While the deep maths and dark magic of encryption is, at this time, out of my purview, I have gone down many a rabbit hole in the area of disk encryption and data security. Specifically on UNIX platforms (FreeBSD, Linux, OpenBSD) and have released and support a few projects in this area (see the projects area of this blog). As such I have frequently hit up upon some tricky situations involving making various packages play nice together.
More often tho I am found torturing various distributions into disk encryption corners they were not designed for because I have the mistaken impression that this is somehow better.

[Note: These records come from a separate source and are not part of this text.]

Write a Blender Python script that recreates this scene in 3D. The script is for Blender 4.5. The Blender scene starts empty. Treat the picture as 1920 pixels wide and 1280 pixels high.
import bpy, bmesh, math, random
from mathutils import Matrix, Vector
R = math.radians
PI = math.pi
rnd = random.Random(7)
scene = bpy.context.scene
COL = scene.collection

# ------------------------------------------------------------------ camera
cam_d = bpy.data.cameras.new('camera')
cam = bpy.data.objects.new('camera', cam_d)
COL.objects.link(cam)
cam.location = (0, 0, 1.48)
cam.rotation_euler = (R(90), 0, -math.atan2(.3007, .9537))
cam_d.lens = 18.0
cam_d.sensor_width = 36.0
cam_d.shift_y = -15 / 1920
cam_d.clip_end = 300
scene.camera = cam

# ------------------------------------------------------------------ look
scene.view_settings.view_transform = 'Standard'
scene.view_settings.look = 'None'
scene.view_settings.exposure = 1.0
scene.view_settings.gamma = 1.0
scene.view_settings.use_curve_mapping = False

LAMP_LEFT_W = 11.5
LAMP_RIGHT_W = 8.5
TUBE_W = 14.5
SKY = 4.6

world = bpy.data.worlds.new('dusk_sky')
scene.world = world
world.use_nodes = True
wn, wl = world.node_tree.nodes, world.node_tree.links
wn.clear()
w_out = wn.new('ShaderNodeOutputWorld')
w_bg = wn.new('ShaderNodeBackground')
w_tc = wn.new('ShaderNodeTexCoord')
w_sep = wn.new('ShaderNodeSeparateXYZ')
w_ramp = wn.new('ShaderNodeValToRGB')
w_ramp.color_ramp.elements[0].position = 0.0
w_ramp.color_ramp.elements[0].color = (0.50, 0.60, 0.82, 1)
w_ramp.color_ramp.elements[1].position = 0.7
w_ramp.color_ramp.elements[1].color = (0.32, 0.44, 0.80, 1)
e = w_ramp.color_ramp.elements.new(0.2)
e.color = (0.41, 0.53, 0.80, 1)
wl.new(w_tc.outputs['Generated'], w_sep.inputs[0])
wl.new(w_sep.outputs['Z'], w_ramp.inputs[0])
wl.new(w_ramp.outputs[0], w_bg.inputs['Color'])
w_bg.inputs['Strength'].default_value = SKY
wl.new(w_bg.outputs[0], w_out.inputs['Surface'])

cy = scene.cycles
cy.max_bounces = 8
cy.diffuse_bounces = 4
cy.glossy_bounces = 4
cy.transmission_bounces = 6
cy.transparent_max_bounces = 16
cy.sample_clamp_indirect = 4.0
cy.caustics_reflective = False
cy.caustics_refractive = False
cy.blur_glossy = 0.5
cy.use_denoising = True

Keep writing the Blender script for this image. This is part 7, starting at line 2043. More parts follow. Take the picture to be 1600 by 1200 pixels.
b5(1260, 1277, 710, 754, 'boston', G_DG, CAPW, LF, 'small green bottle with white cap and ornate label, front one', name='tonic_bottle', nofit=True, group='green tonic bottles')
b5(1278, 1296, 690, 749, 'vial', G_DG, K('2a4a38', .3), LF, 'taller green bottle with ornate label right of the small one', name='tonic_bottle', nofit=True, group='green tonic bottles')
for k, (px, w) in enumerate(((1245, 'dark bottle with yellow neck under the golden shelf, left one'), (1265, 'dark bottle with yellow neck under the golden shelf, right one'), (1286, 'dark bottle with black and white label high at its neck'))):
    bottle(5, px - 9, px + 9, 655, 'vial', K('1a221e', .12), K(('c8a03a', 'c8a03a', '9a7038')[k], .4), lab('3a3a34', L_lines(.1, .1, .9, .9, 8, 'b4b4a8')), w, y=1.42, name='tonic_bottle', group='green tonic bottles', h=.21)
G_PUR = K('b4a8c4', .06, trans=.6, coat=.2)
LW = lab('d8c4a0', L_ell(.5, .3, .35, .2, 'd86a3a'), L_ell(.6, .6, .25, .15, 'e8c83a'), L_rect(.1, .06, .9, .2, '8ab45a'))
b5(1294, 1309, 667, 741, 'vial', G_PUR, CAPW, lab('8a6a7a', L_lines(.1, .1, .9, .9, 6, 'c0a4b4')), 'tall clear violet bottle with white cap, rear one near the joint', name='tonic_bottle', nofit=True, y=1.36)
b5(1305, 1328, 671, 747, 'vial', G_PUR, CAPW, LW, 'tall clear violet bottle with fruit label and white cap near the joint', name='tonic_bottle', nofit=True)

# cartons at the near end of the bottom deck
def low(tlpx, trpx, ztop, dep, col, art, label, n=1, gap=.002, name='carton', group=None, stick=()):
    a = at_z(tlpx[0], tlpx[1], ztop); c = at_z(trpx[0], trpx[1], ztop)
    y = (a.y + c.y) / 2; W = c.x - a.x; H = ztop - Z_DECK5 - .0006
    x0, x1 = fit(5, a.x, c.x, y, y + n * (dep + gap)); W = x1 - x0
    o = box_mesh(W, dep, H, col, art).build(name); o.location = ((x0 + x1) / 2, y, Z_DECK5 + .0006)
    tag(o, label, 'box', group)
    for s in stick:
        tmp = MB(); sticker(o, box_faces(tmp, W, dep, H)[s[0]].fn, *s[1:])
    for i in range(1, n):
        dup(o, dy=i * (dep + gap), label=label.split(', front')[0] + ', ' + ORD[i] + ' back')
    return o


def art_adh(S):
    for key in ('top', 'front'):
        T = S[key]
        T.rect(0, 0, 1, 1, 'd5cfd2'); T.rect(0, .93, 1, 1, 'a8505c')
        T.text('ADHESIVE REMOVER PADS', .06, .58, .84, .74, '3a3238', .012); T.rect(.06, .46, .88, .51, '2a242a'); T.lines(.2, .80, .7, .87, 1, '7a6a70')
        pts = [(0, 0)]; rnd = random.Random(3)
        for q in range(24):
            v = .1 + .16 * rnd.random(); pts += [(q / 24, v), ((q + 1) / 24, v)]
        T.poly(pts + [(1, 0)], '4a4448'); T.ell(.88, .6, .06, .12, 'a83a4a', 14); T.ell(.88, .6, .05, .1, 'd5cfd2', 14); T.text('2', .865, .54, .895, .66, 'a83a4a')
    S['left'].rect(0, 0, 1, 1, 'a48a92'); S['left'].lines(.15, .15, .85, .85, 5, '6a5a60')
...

I leave it to the reader to decide if there is anything of use here, but I hope some of the issues I have faced and solved over the years help others out as some of the issues I have resolved still don’t have a good single solution find-able via google at this time. I hope to tie some of them together here.
I may also have a few opinions on true plausible deniability I would like to share here as well as common misunderstandings people have about how protected or secure from detection their current encryption setup is. TL;DR You’re never as secure as you think you are.
I hope to propose a few desktop encryption schemes for the INSANELY paranoid here and hope you find as much fun in playing with them as I did. Having said that. Lets dive in!
The menu items above should give you a good starting point. Have at it! Huzzah!
About me: I put this at the ends because, like those recipe sites that give you 20 paragraphs about the chefs wonderful time travelling through the Capathian mountains in 2015 before you get to the recipe, no one cares. But for those that do:
I am an IT professional with over 20 years of experience in a variety of areas, Operations (servers and networks), Telecommunications (VoIP and traditional SS7). Over the last 5 years I have shifted to a focus in cyber security and I now work as a Senior Security Analyst in a global cyber security company.
Throughout most of my career I’ve had a side interest in data security, initially in the server space, then mostly just tinkering. I have spoken at several Australian cyber security conferences on topics around security and encryption (these talks will be linked here).